For both creative and personal reasons, his relationship with Internet Money dissolved sometime within the last year, and he's since developed an unsavory view of the internal politics and corporate incentives of his chosen profession. He's already had his fair share of beefs with household names, and he openly vents about the business side of the industry with the boiling disgust of a haggard vet who's perfectly content with burning bridges.

"I'm cut from a way different cloth," he says of his visceral reaction when he feels like he's being taken advantage of. "I've even let my business associates know that I'm not the type of person who can take everything and just sit there and act like it's all good for the camera. People will physically get hurt."

Party at the Cemetery was his outlet for all that pent-up anger and disillusionment. Channeling influences like Slipknot ("Corey Taylor's frustration and angst has always been [with me] since when I was in middle school screaming in the fucking hallways"), My Chemical Romance and modern metalcore outfit Bloodbather, the genre-bucking album is as fiercely confrontational as it is joyously catchy.

Rousing emo-core bangers crash into spastic bouts of industrialized drum-and-bass madness. A song like "Día De los Muertos" drops skittering drum breaks and a staticky bass line in between screams of "Die! Die! Die! Die!," chanted ad-infinitum. On the metalcore thrasher, "Knife Party," he even manages to get Sykes to scream like he's laying down vocals from BMTH's guttural 2008 opus, Suicide Season. It doesn't just sound like a lazy cash-out feature, but a genuine collaboration borne of mutual artistic respect.

"Oli will blatantly tell me if something sucks," Stacy says of their healthy working relationship. "I love his brutal honesty and his commitment. He's not doing things because he wants money, he's doing it because he likes the art and he likes the person who he's working with."

The whole record reeks of an artist who's truly coming into his own, and Stacy says that the songs he's already cooking up for his next record are shaping up to be even more intense.

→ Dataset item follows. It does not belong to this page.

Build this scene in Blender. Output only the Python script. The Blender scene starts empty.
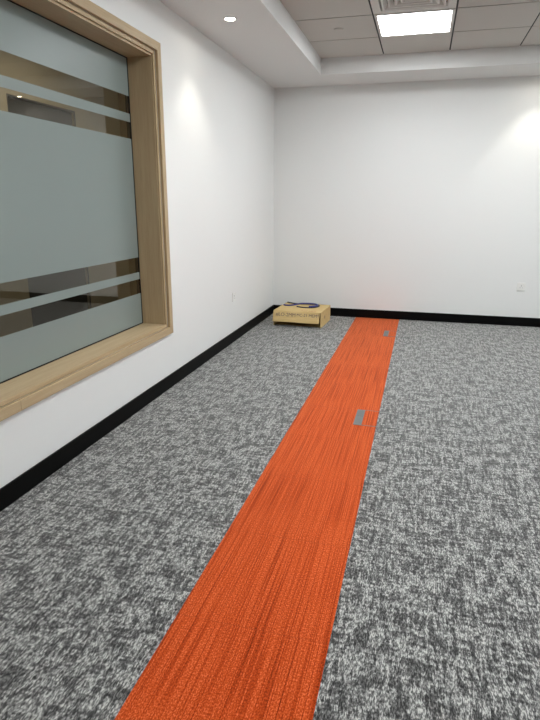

"It's going to be heavier than this one, for sure," he promises. "It's going to be a lot angrier and it's going to be a lot more — I would say it's almost going to be religious. I'm trying to turn Poorstacy into a cult. Poorstacy might end up being one character in the big grand scheme of things."

"I don't want to spill many beans," he adds, marking the only time during our conversation that he seems to be withholding something. "The collective might grow, and things might get wider."